The Georgian-led GUAM Secretariat and the International Road Union (IRU) announced the creation of a partnership at this summit. The IRU, an overarching organization representing trucking, bus, and other forms of the motor transportation business, has launched a New Eurasian Transport Initiative (NELTI) involving the GUAM countries. GUAM Secretary-General Valeri Chechelashvili and IRU Secretary-General Martin Marmy.presented the concept to the summit participants. It envisages the formation of a transport corridor Europe-Caucasus-Central Asia for freight services and passenger traffic, along the historic Silk Road. Trans-Black Sea and trans-Caspian ferryboat links for motor vehicles are key elements in this project (Statement by the GUAM Heads of State, July 1). NELTI might become one component in the overall Europe-Caucasus-Central Asia transit corridor, originally promoted as TRACECA by EU authorities in Brussels, but then relegated to the back burner of EU policy.
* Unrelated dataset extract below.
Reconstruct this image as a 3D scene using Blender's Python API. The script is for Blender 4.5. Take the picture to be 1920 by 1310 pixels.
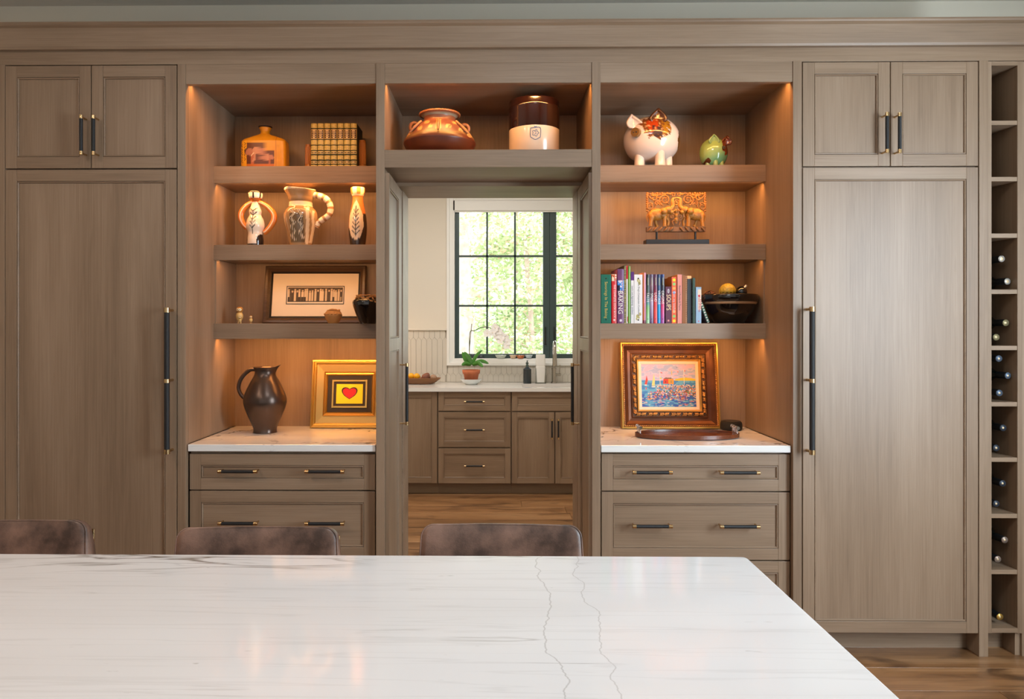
import bpy, math, random
import numpy as np
from mathutils import Vector, Matrix, Euler
for o in list(bpy.data.objects): bpy.data.objects.remove(o)
sc = bpy.context.scene
COL = sc.collection
R = math.radians
PI = math.pi
random.seed(7)

# ---------------------------------------------------------------- camera
D, EYE, F, CX, CY = 3.2, 1.423, 1380.0, 912.0, 612.0      # metres, metres, focal length in px (1920 px frame)
TY = 0.01287                                               # tan of the slight yaw to the left
CC, SS = math.cos(math.atan(TY)), math.sin(math.atan(TY))
cam = bpy.data.cameras.new('camera'); co = bpy.data.objects.new('camera', cam); COL.objects.link(co)
co.location = (0, -D, EYE); co.rotation_euler = (PI/2, 0, math.atan(TY))
cam.sensor_width = 36; cam.lens = F/1920*36
cam.shift_x = (960-CX)/1920; cam.shift_y = (CY-655)/1920
cam.clip_start = .02
sc.camera = co
def WX(px, Y):                    # where a line of sight meets the plane Y metres in front of the lens
    u = (px-CX)/F
    return Y*(u*CC-SS)/(CC+u*SS)
def WZ(py, X, Y):
    return EYE + (CY-py)/F*(-X*SS+Y*CC)
def SCL(X, Y): return F/(-X*SS+Y*CC)

# ---------------------------------------------------------------- light and exposure
sc.view_settings.view_transform = 'Standard'; sc.view_settings.look = 'None'
sc.view_settings.exposure = 0.0; sc.view_settings.gamma = 1.0
sc.view_settings.use_curve_mapping = False
w = bpy.data.worlds.new('world'); sc.world = w; w.use_nodes = True
bg = w.node_tree.nodes['Background']; bg.inputs[0].default_value = (.93, .97, 1, 1); bg.inputs[1].default_value = 4.7
def area(name, loc, target, sx, sy, power, col, spread=180):
    l = bpy.data.lights.new(name, 'AREA'); l.shape = 'RECTANGLE'; l.size = sx; l.size_y = sy
    l.energy = power; l.color = col; l.spread = R(spread)
    o = bpy.data.objects.new(name, l); COL.objects.link(o); o.location = loc
    d = Vector(target)-Vector(loc); o.rotation_euler = d.to_track_quat('-Z', 'Y').to_euler()
    return o
DAY = (.74, .88, 1)
WARM = (1, .44, .125)
area('daylight_side_window', (2.78, -1.75, 1.50), (.2, -.5, 1.1), 1.6, 1.6, 190, DAY)
area('rear_fill', (-.2, -5.4, 1.75), (0, 0, 1.3), 4.0, 1.7, 16, (.85, .92, 1))  # added fill light from behind the camera; the wall there has no window
area('ceiling_lamp_left', (-2.3, -2.3, 3.05), (-2.3, -2.2, 0), .25, .25, 24, (1, .72, .54))
pw_l = area('pantry_window_portal', (.33, 3.80, 1.86), (.33, 0, 1.86), 1.9, 1.6, 1, (1, 1, 1)); pw_l.data.cycles.is_portal = True
area('island_fill', (.3, -2.0, 3.05), (.35, -1.9, 0), .5, .3, 19, (.92, .95, 1))  # unseen overhead light added to brighten the island top
area('left_rear_fill', (-1.6, -3.2, 3.05), (-1.6, -2.9, 0), .3, .3, 14, (1, .80, .66))  # another added overhead fill, for the left part of the island
area('pantry_fill', (-.3, 1.9, 2.95), (-.3, 1.9, 0), 1.6, .9, 44, (1, .95, .90))  # added fill light for the pantry, no fitting is modelled
area('pantry_shelf_lamp', (-1.35, 3.35, 1.5), (-1.2, 3.4, .9), .5, .05, 4.0, (1, .62, .36))
def led(name, x0, x1, y, z, p, tilt=.60):
    area(name, ((x0+x1)/2, y, z), ((x0+x1)/2, y+tilt, z-1), x1-x0, .01, p, WARM, 150)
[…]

Azerbaijan’s chairmanship of GUAM (June 2007-June 2008) proved to be the most efficient and dedicated chairmanship in GUAM’s institutional history. It collected and published for the first time the full record of GUAM documents and activities, from the organization’s inception in 1997 to date. It hosted three goal-oriented, project-based international conferences in Baku, and published the proceedings with full-scale policy recommendations concerning the protracted conflicts, energy development, and transportation (“Basic Principles for the Settlement of Conflicts on the Territories of GUAM States,” April 2008; “GUAM Transit,” April 2008; and “GUAM Development Strategy,” May 2008).

These contributions have laid the basis for a “GUAM acquis.” They also form a basis for GUAM’s incoming Georgian chairmanship to move forward.